Wyremontowałem cztery mieszkania.
Mam swój kawałek ziemi.
Na którym wykopałem staw.
Moja duma, mój staw…
Usypałem górę, w której wybudowałem jaskinię.
Zajmuję się ogródkiem.
Znów zacząłem hodować pszczoły.
Hoduję także parę większych zwierząt.
Żywy inwentarz
Czasami podróżuję.
Trochę majsterkuję.
Czasem przytargam do domu jakiegoś starocia:
...jak ta skrzynia wyciągnięta z węglarki sąsiadów.

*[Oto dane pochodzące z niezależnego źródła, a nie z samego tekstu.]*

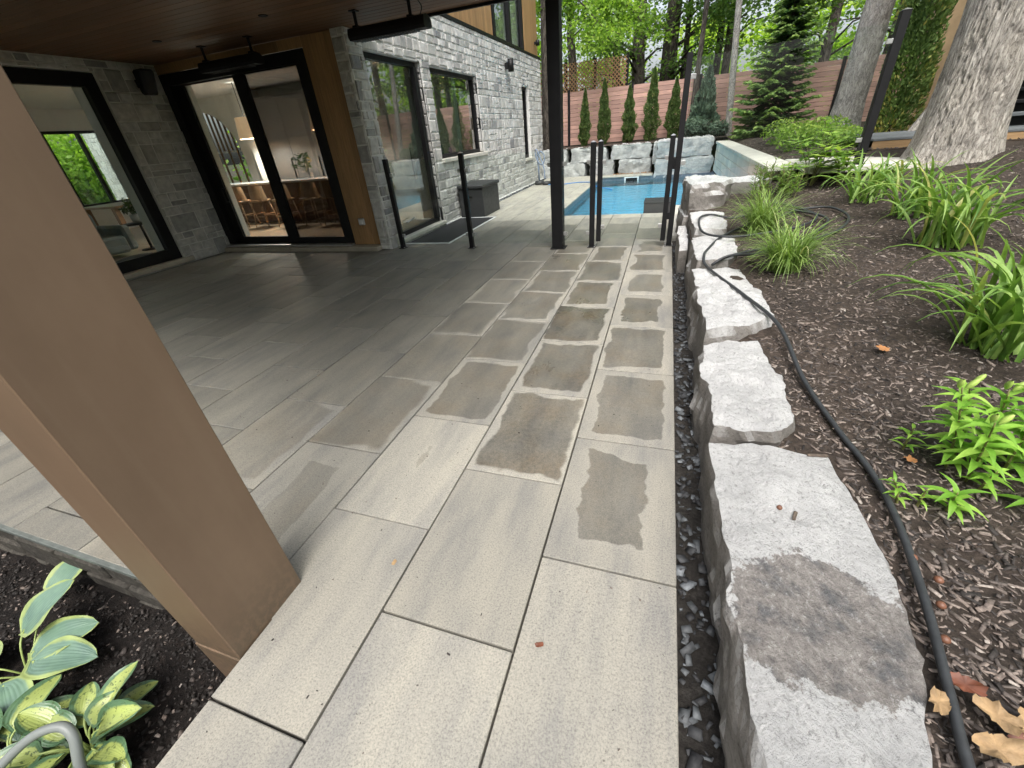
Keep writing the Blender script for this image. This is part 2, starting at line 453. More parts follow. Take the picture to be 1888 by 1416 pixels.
MAT.update(
    paver=mk_paver(), stone=mk_stone('single'), stone_m=mk_stone('courses'),
    mortar=simple('mortar', (0.72, 0.715, 0.69), 0.9, bump=0.5, bscale=80),
    joint=simple('joint_sand', (0.05, 0.047, 0.042), 0.95, bump=0.4),
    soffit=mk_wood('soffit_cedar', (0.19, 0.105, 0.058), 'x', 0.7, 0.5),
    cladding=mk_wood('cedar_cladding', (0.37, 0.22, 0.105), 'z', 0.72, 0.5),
    fence=mk_wood('fence_cedar', (0.52, 0.325, 0.275), 'x', 0.66, 0.75),
    lattice=mk_wood('lattice_wood', (0.36, 0.215, 0.115), 'z', 0.7, 0.8),
    oak=mk_wood('oak', (0.30, 0.20, 0.12), 'z', 0.75, 0.45),
    walnut=mk_wood('walnut', (0.20, 0.11, 0.06), 'z', 0.7, 0.45),
    floor=mk_wood('oak_floor', (0.36, 0.285, 0.21), 'x', 0.8, 0.3),
    deckwood=mk_wood('grey_deck', (0.16, 0.175, 0.185), 'x', 0.75, 0.7),
    tanwood=mk_wood('tan_board', (0.42, 0.27, 0.14), 'x', 0.75, 0.7),
    black=simple('black_aluminium', (0.009, 0.009, 0.010), 0.5, 0, 0.2, spec=0.25),
    blackp=simple('black_plastic', (0.026, 0.027, 0.029), 0.55, 0, 0.15, bump=0.15, bscale=200),
    steel=simple('brushed_clip', (0.55, 0.55, 0.55), 0.35, 0.8),
    taupe=None,
    sill=simple('limestone_sill', (0.58, 0.56, 0.50), 0.7, bump=0.2),
    step=simple('sandstone_step', (0.40, 0.36, 0.29), 0.75, bump=0.25),
    white=simple('white_wall', (0.80, 0.80, 0.78), 0.8, 0, 0.03),
    ceil=simple('white_ceiling', (0.82, 0.82, 0.80), 0.85, 0, 0.02),
    grey=simple('grey_cabinet', (0.42, 0.42, 0.41), 0.5, 0, 0.05),
    quartz=simple('white_quartz', (0.75, 0.76, 0.76), 0.25, 0, 0.05),
    glass=mk_glass('window_glass', (0.90, 0.94, 0.92), 1.3),
    glassr=mk_glass('coated_glass', (0.72, 0.78, 0.76), 3.2),
    glassd=mk_glass('screened_glass', (0.42, 0.43, 0.42), 1.2),
    glassf=mk_glass('fence_glass', (0.965, 0.99, 0.98), 0.45),
    glassedge=mk_glass('glass_edge', (0.55, 0.80, 0.72), 1.5),
    water=mk_water(),
    liner=simple('pool_liner', (0.26, 0.62, 0.80), 0.6, 0, 0.1, 3),
    tile=simple('waterline_tile', (0.12, 0.15, 0.18), 0.35, 0, 0.3, 12),
    block=None,
    mulch=mk_soil('mulch_ground', (0.03, 0.024, 0.02), (0.075, 0.06, 0.05), (0.15, 0.12, 0.10)),
    soil=mk_soil('black_soil', (0.008, 0.007, 0.0065), (0.022, 0.018, 0.016), (0.06, 0.045, 0.038)),
    grit=mk_soil('dark_grit', (0.025, 0.023, 0.021), (0.06, 0.055, 0.05), (0.12, 0.115, 0.105)),
    lawn=mk_soil('forest_floor', (0.03, 0.03, 0.015), (0.06, 0.065, 0.03), (0.10, 0.10, 0.05)),
    chip=mk_chip(), slate=mk_slate(),
    rubber=simple('black_rubber', (0.03, 0.033, 0.036), 0.5, 0, 0.25, 30, 0.15, 300),
    pvc=simple('grey_pvc', (0.20, 0.22, 0.21), 0.4, 0, 0.08),
    bark=mk_bark('maple_bark', (0.40, 0.37, 0.33), (0.58, 0.55, 0.505), 0.16, 24),
    bark2=mk_bark('dark_bark', (0.06, 0.052, 0.045), (0.13, 0.115, 0.10), 0.25, 10),
    bark3=mk_bark('grey_bark', (0.38, 0.36, 0.34), (0.56, 0.53, 0.50), 0.3, 18),
    rock=mk_rock('split_limestone'), rock1=mk_rock('stained_limestone', (0.64, 0.97, 0.33, 0.25)),
    rockw=None,
    maple=mk_leaf('maple_leaves', [(0, (0.08, 0.16, 0.03)), (0.5, (0.19, 0.33, 0.055)), (0.85, (0.30, 0.46, 0.08)), (1, (0.42, 0.56, 0.12))], 0.55),
    dleaf=mk_leaf('dark_leaves', [(0, (0.06, 0.12, 0.035)), (0.6, (0.13, 0.24, 0.06)), (1, (0.22, 0.34, 0.08))], 0.5),
    far=mk_leaf('far_leaves', [(0, (0.16, 0.28, 0.045)), (0.5, (0.30, 0.46, 0.075)), (1, (0.48, 0.62, 0.12))], 0.6),
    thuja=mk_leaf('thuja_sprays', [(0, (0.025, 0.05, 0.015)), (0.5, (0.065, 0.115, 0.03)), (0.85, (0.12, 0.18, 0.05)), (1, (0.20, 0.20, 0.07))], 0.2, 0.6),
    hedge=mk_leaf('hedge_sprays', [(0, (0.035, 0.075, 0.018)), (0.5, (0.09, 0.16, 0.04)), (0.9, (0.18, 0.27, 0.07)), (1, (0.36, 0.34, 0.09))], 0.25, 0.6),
    spruce=mk_leaf('spruce_needles', [(0, (0.02, 0.045, 0.02)), (0.35, (0.08, 0.155, 0.05)), (0.7, (0.22, 0.34, 0.10)), (1, (0.40, 0.52, 0.16))], 0.3, 0.6),
    blue=mk_leaf('blue_spruce_needles', [(0, (0.035, 0.06, 0.045)), (0.6, (0.10, 0.16, 0.11)), (1, (0.20, 0.28, 0.19))], 0.15, 0.6),
    lime=mk_leaf('lime_leaves', [(0, (0.10, 0.20, 0.03)), (0.6, (0.24, 0.40, 0.06)), (1, (0.42, 0.55, 0.12))], 0.35),
    grass=mk_leaf('grass_blades', [(0, (0.10, 0.17, 0.04)), (0.5, (0.21, 0.33, 0.08)), (0.85, (0.33, 0.45, 0.15)), (1, (0.45, 0.47, 0.22))], 0.35),
    lilyleaf=mk_leaf('lily_leaves', [(0, (0.15, 0.33, 0.04)), (0.6, (0.27, 0.48, 0.07)), (1, (0.40, 0.60, 0.12))], 0.35, 0.35, 'rand', 0.1),
    blade=mk_leaf('daylily_blades', [(0, (0.09, 0.19, 0.035)), (0.5, (0.18, 0.31, 0.07)), (0.9, (0.29, 0.43, 0.12)), (1, (0.40, 0.40, 0.13))], 0.35, 0.4, 'rand', 0.15),
    stem=simple('lily_stem', (0.16, 0.16, 0.05), 0.6),
    budm=simple('lily_bud', (0.38, 0.52, 0.12), 0.45),
    hosta1=mk_hosta('hosta_blue', (0.14, 0.23, 0.175), (0.32, 0.39, 0.15), None, False),
    hosta2=mk_hosta('hosta_gold', (0.33, 0.39, 0.12), (0.09, 0.17, 0.09), (0.05, 0.08, 0.025), True),
    petiole=simple('hosta_petiole', (0.30, 0.38, 0.12), 0.5),
    dry=simple('dry_leaf', (0.30, 0.20, 0.10), 0.7, 0, 0.35, 25, 0.4, 80),
    orange=simple('orange_leaf', (0.33, 0.15, 0.055), 0.7, 0, 0.3, 30),
    russet=simple('russet_leaf', (0.13, 0.04, 0.018), 0.6, 0, 0.35, 30),
    barkchip=simple('bark_chip', (0.11, 0.085, 0.065), 0.85, 0, 0.4, 60, 0.5, 200),
    barkleaf=simple('brown_litter', (0.30, 0.15, 0.06), 0.8, 0, 0.4, 20),
    nut=simple('acorn', (0.16, 0.07, 0.04), 0.5),
    mat=simple('door_mat', (0.022, 0.022, 0.025), 0.85, 0, 0.15, 40, 0.4, 400),
    whitep=simple('white_trim', (0.72, 0.73, 0.73), 0.45),
    tanwall=simple('tan_stucco', (0.52, 0.37, 0.22), 0.85, bump=0.2),
    fabric=simple('grey_blue_fabric', (0.20, 0.25, 0.26), 0.9, bump=0.3, bscale=300),
    pendant=mk_emit('rattan_shade', (0.62, 0.43, 0.27), 0.22),
    leafin=mk_leaf('house_plant', [(0, (0.02, 0.05, 0.012)), (1, (0.07, 0.13, 0.03))], 0.2),
    yellow=simple('yellow_flower', (0.75, 0.55, 0.05), 0.6),
    bluep=simple('blue_hose', (0.06, 0.22, 0.55), 0.45),
    greyblue=simple('grey_blue_plastic', (0.20, 0.25, 0.34), 0.5),
    terracotta=simple('brown_pot', (0.15, 0.07, 0.035), 0.6),
    mesh=simple('heater_mesh', (0.16, 0.16, 0.165), 0.4, 0.6, 0.3, 90),
    wetstone=mk_soil('wet_stone', (0.03, 0.028, 0.025), (0.07, 0.066, 0.058), (0.14, 0.135, 0.12), 0.6),
    wetedge=simple('wet_edge', (0.13, 0.145, 0.135), 0.4, 0, 0.2, 14),
    rust=simple('wet_slate_block', (0.05, 0.05, 0.052), 0.5),
)


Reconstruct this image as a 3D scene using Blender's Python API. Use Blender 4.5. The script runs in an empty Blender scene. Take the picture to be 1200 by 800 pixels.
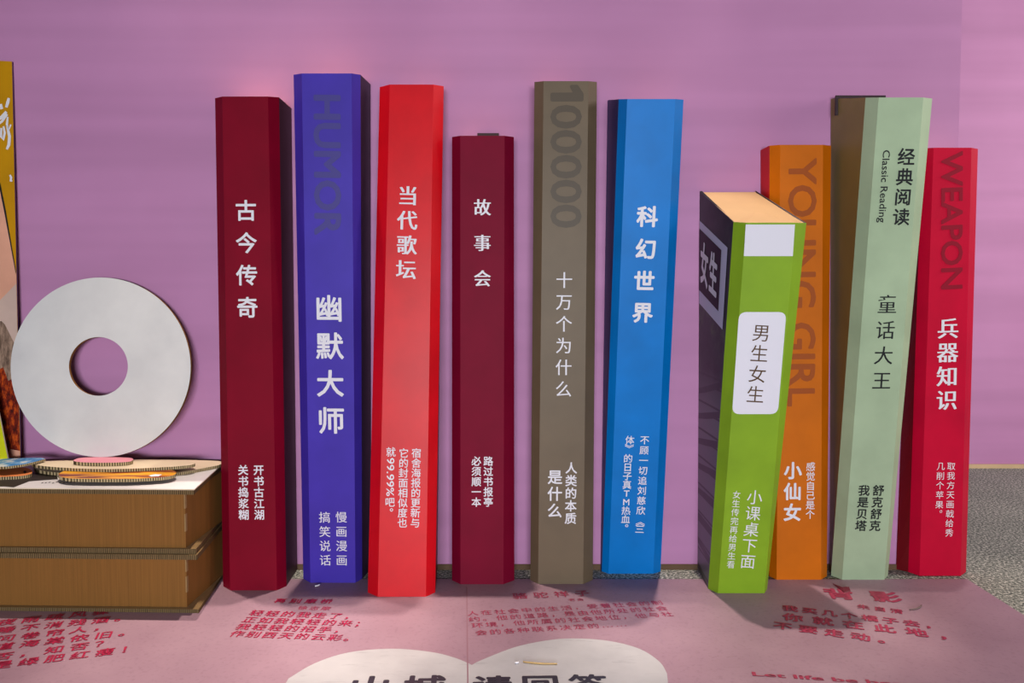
import bpy, bmesh, math, random
from mathutils import Vector, Matrix
random.seed(4)
SC = bpy.context.scene
COL = SC.collection

# ------------------------------------------------------------------ camera
F_PX, CX, CY, EYE = 933.0, 600.0, 383.5, 0.90       # focal length / principal point in px of the 1200x800 frame
PITCH = math.radians(2.67)
FWD = Vector((0, math.cos(PITCH), -math.sin(PITCH)))
UP = Vector((0, math.sin(PITCH), math.cos(PITCH)))


def ray(px, py):
    return Vector((1, 0, 0)) * ((px - CX) / F_PX) - UP * ((py - CY) / F_PX) + FWD


_r = ray(600, 667)
DIST = EYE * _r.y / -_r.z                            # camera to the wall face (y = 0)
EYEV = Vector((0, -DIST, EYE))


def P(px, py, Y):
    """point of the vertical plane standing Y metres in front of the wall"""
    d = ray(px, py)
    return EYEV + d * ((DIST - Y) / d.y)


def G(px, py, z=0.0):
    """point of the horizontal plane at height z"""
    d = ray(px, py)
    return EYEV + d * ((z - EYE) / d.z)


def on_plane(px, py, o, n):
    d = ray(px, py)
    return EYEV + d * ((o - EYEV).dot(n) / d.dot(n))


def X_at(px, Y, z):
    depth = (DIST - Y) * math.cos(PITCH) + (EYE - z) * math.sin(PITCH)
    return (px - CX) / F_PX * depth


cam = bpy.data.cameras.new('camera')
cam.sensor_width = 36
cam.lens = F_PX / 1200 * 36
cam.shift_y = (CY - 400) / 1200
cam.clip_start = 0.05
cam_o = bpy.data.objects.new('camera', cam)
cam_o.location = EYEV
cam_o.rotation_euler = (math.radians(90) - PITCH, 0, 0)
COL.objects.link(cam_o)
SC.camera = cam_o

# ------------------------------------------------------------------ light
SC.view_settings.view_transform = 'Standard'
SC.view_settings.look = 'None'
SC.view_settings.gamma = 1
SC.view_settings.exposure = 0.0
SC.view_settings.use_curve_mapping = False
w = bpy.data.worlds.new('world')
SC.world = w
w.use_nodes = True
w.node_tree.nodes['Background'].inputs[0].default_value = (0.86, 0.90, 1.0, 1)
w.node_tree.nodes['Background'].inputs[1].default_value = 0.035


def area(name, loc, target, sx, sy, power, col):
    L = bpy.data.lights.new(name, 'AREA')
    L.shape = 'RECTANGLE'
    L.size, L.size_y, L.energy, L.color = sx, sy, power, col
    o = bpy.data.objects.new(name, L)
    o.location = loc
    o.rotation_euler = (Vector(target) - Vector(loc)).to_track_quat('-Z', 'Y').to_euler()
    COL.objects.link(o)


def spot(name, loc, target, power, col, size=95, blend=0.5, radius=0.03):
    L = bpy.data.lights.new(name, 'SPOT')
    L.energy, L.color, L.spot_size, L.spot_blend, L.shadow_soft_size = power, col, math.radians(size), blend, radius
    o = bpy.data.objects.new(name, L)
    o.location = loc
    o.rotation_euler = (Vector(target) - Vector(loc)).to_track_quat('-Z', 'Y').to_euler()
    COL.objects.link(o)


area('front_fill', (0.1, -5.6, 0.80), (0, 0, 0.9), 1.8, 0.6, 218, (0.95, 0.97, 1.0))  # added fill for the book fronts, kept low to spare the floor
area('far_wall_fill', (3.4, -0.5, 1.9), (2.0, 1.45, 0.35), 1.2, 1.0, 46, (1.0, 0.93, 0.85))  # unseen fill added to brighten the far wall and the asphalt there
WARM = (1.0, 0.84, 0.70)
for lx, pw, sz in ((-1.00, 235, 34), (-0.62, 235, 26), (-0.08, 220, 28), (0.61, 240, 23), (1.45, 90, 26)):
    spot('downlight', (lx, -0.022, 3.0), (lx, -0.42, 0), pw, WARM, sz, 0.8, 0.018)


# ------------------------------------------------------------------ materials
def lin(c):
    c = c / 255
    return c / 12.92 if c <= 0.04045 else ((c + 0.055) / 1.055) ** 2.4


def rgb(r, g, b):
    return (lin(r), lin(g), lin(b), 1)


class NT:
    def __init__(self, name, rough=0.6, spec=0.3):
        self.m = bpy.data.materials.new(name)
        self.m.use_nodes = True
        self.t = self.m.node_tree
        self.b = self.t.nodes['Principled BSDF']
        self.b.inputs['Roughness'].default_value = rough
        self.b.inputs['Specular IOR Level'].default_value = spec
        self.co = self.t.nodes.new('ShaderNodeTexCoord')

    def n(self, kind, **kw):
        x = self.t.nodes.new(kind)
        for k, v in kw.items():
            if k in x.inputs:
                x.inputs[k].default_value = v
            else:
                setattr(x, k, v)
        return x

    def l(self, a, b):
        self.t.links.new(a, b)

    def coords(self, scale=(1, 1, 1)):
        mp = self.n('ShaderNodeMapping')
        mp.inputs['Scale'].default_value = scale
        self.l(self.co.outputs['Object'], mp.inputs[0])
        return mp.outputs[0]

    def noise(self, scale, detail=3, stretch=(1, 1, 1), rough=0.55):
        x = self.n('ShaderNodeTexNoise', Scale=scale, Detail=detail, Roughness=rough)
        self.l(self.coords(stretch), x.inputs['Vector'])
        return x.outputs['Fac']

    def ramp(self, fac, stops):
        r = self.n('ShaderNodeValToRGB')
        e = r.color_ramp.elements
        while len(e) < len(stops):
            e.new(0.5)
        for k, (p, c) in enumerate(stops):
            e[k].position, e[k].color = p, c
        self.l(fac, r.inputs[0])
        return r.outputs[0]

    def mix(self, a, b, fac, blend='MIX'):
        x = self.n('ShaderNodeMix', data_type='RGBA', blend_type=blend)
        for s, v in ((x.inputs[0], fac), (x.inputs[6], a), (x.inputs[7], b)):
            if hasattr(v, 'is_output'):
                self.l(v, s)
            else:
                s.default_value = v
        return x.outputs[2]

    def base(self, v):
        if hasattr(v, 'is_output'):
            self.l(v, self.b.inputs['Base Color'])
        else:
            self.b.inputs['Base Color'].default_value = v

    def bump(self, h, strength=0.2, dist=0.002):
        x = self.n('ShaderNodeBump', Strength=strength, Distance=dist)
        self.l(h, x.inputs['Height'])
        self.l(x.outputs[0], self.b.inputs['Normal'])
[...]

I mam wiele pomniejszych fiołów, które są tak drobne jak i liczne. Nie zmieszczą się w tym wstępie.
No może poza jednym, o którym już na pewno nie będę więcej wspominał; do tego wszystkiego, a może przede wszystkim normalnie (prawie) pracuję, bo muszę przecież na te swoje aktywności zarobić…
O realizacji tych pasji, które wymieniłem, żyjąc w mieście mógłbym raczej tylko pomarzyć. A mnie marzenia kręcą znacznie mniej niż ich spełnianie. Dlatego jestem i żyję właśnie tu gdzie żyję.
I już ostatnie zdanie, ale najważniejsze: całą ta moją wewnętrzną energię wyzwala u mnie Rodzina. Bez nich poczucie bezsensu zdmuchnęło by wszystko jak domek z kart. Dziękuję.
Pewnie, cisza, spokój, świeże powietrze. Czego chcieć więcej?